Безусловно, важнейшее место в письмах Победоносцева Александру III сразу же заняло требование отстранить от власти тех, кто вершил правительственную политику в последние годы прошлого царствования. «Нельзя их оставлять, Ваше Величество, — твердо заявил уже в одном из первых посланий обер-прокурор бывшему ученику. — Не оставляйте графа Лорис-Меликова… он фокусник и может еще играть в двойную игру». В качестве альтернативы генералу назывался граф Игнатьев: «Он имеет еще здоровые инстинкты и русскую душу, и имя его пользуется доброй славой у здоровой части русского населения — между простыми людьми»{245}. Креатуры Победоносцева немедленно начали проникать на важные государственные посты. Уже спустя неделю с начала нового царствования бывший моряк Баранов, почти не имевший опыта в сфере гражданской администрации, стал столичным градоначальником, а в конце месяца Игнатьев возглавил Министерство государственных имуществ с перспективой назначения на более влиятельную должность. Произошли перемены в руководстве Министерства народного просвещения и цензурного ведомства. Фактически был решен вопрос об отстранении от власти великого князя Константина и председателя Комитета министров П. А. Валуева.
Большие изменения в составе правительства, начавшиеся сразу же после 1 марта, безусловно, отражали тот факт, что царь и его бывший наставник давно уже были единомышленниками по большинству политических вопросов. Кроме того, они несли явную печать чрезвычайных обстоятельств, сопровождавших начало нового царствования.
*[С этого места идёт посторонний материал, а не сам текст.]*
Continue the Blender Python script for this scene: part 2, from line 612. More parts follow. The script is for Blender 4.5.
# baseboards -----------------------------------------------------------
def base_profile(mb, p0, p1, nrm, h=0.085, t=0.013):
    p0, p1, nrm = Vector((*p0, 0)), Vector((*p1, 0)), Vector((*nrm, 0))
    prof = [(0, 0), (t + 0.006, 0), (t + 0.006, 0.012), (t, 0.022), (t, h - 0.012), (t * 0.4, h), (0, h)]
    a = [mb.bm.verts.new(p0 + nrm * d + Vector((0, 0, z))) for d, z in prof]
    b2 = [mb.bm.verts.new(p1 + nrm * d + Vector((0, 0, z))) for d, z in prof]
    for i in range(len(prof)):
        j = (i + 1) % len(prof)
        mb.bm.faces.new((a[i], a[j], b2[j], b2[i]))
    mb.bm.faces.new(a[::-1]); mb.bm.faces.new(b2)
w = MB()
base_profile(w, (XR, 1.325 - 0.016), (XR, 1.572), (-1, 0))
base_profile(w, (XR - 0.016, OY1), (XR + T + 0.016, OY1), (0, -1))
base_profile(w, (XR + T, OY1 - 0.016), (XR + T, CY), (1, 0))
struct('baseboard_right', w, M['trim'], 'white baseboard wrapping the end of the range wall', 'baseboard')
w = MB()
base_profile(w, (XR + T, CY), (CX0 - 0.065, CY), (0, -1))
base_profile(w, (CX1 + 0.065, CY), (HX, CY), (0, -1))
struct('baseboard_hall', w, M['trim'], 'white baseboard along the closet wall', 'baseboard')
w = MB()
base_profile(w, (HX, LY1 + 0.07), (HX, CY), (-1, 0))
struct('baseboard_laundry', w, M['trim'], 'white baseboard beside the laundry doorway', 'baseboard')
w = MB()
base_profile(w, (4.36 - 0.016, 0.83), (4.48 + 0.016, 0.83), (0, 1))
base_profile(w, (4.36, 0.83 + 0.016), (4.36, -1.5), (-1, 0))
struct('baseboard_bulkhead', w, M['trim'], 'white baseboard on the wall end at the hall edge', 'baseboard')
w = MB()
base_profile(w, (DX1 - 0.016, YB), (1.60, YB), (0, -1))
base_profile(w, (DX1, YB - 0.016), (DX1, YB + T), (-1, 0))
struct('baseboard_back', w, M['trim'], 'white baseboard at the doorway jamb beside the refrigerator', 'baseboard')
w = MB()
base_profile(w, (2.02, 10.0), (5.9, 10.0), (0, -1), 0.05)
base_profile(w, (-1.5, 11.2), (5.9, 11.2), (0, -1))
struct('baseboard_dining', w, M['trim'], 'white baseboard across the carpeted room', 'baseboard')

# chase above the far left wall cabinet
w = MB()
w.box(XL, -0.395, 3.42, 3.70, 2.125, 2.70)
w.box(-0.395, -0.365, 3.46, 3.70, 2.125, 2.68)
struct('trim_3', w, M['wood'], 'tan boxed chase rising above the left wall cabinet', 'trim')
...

Потрясенный гибелью отца молодой царь был далеко не в полной мере подготовлен к делам государственного управления и поначалу нередко терялся в запутанных коридорах власти. Здесь поддержка опытного бюрократа Победоносцева была для него поистине незаменима. «Пожалуйста, любезный Константин Петрович, исполните мою просьбу и облегчите мне мои первые шаги»; «давно с Вами не видался и желал бы переговорить с Вами», «прошу всегда, когда Вы найдете нужным, писать мне с той же откровенностью, как и всегда»{246} — эти и подобные высказывания, в изобилии рассыпанные по страницам корреспонденции царя, ярко свидетельствуют, сколь сильна была его зависимость от бывшего наставника.